When they began seeing footage of Hero's green sequences, the filmmakers realized some of it would require digital color-correction. "The green we had chosen in Beijing responded [poorly] to the light we were stuck with in the vast palace set," explains Doyle. Despite the film's bold color palette, however, the application of those newer technologies was actually quite subtle.

The most complicated task involved grading the palace interior, where Broken Sword confronts a number of adversaries. "The green palace sequence involved changing the color of certain parts of the image - curtains only - and rotoscoping the entire sequence and creating mattes at 4K resolution," says Fontenay. "The sequence is just over eight minutes long and involves more than 120 shots, and it took more than six weeks to complete with a team of five working full time - including our digital supervisor, Robert Sandeman, who had to manage a huge amount of data every day."

Another green sequence, an exterior scene set at a lake, was digitally graded just as selectively. "We changed the color and contrast of the water but left the background as it was originally photographed," says Fontenay.

For the digital color correction, the Atlab team used an Imagica XE Scanner to scan the footage and then graded the images on their standard workstations, "which all run Shake with some in-house modifications that make it easier to color-correct," according to Atlab general manager Anthos Simon.
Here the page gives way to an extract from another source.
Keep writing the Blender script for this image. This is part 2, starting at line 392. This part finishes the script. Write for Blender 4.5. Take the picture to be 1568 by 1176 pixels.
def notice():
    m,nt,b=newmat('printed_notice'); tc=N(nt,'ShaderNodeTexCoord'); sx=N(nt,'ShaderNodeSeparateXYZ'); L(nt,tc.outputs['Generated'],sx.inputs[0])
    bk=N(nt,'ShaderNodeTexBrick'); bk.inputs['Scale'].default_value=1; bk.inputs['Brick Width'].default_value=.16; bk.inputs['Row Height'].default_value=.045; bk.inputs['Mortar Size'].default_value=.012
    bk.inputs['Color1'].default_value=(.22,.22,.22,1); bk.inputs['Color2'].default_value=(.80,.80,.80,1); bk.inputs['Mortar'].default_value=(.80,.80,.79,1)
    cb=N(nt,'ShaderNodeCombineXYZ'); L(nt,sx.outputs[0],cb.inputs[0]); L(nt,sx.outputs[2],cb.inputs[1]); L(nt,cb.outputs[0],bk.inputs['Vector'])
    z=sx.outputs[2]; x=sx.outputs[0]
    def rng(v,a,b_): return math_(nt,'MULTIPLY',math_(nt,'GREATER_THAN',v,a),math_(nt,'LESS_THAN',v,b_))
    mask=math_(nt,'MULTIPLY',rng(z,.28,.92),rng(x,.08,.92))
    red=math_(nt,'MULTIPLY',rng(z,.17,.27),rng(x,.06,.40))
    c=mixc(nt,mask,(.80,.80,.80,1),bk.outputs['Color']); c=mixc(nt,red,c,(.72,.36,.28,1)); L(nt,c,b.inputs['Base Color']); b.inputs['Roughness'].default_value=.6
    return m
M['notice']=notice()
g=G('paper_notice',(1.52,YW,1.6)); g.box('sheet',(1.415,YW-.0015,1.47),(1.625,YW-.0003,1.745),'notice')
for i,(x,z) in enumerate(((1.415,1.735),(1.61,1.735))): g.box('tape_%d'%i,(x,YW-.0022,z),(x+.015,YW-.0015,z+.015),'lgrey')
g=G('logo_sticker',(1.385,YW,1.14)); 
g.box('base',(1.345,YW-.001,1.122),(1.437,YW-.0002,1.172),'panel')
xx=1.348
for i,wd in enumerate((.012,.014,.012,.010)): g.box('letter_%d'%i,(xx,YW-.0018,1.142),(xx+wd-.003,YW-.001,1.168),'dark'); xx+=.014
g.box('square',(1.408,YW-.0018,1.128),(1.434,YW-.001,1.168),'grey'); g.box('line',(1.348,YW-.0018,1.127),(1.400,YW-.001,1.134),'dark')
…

The files were recorded out to Kodak 5242 with an Arrilaser film recorder. (Original release prints were made on Fuji 3513D, but AC was unable to confirm the stock for U.S. release prints at press time.)

In all, about 20 minutes of Hero was digitally graded, according to Fontenay. Doyle was on site for much of this work, and what impressed him far more than the technology at hand was the care with which it was applied: "Olivier and the team were like kids in a sandbox, taking incredible pain and pride in doing something so complex so transparently."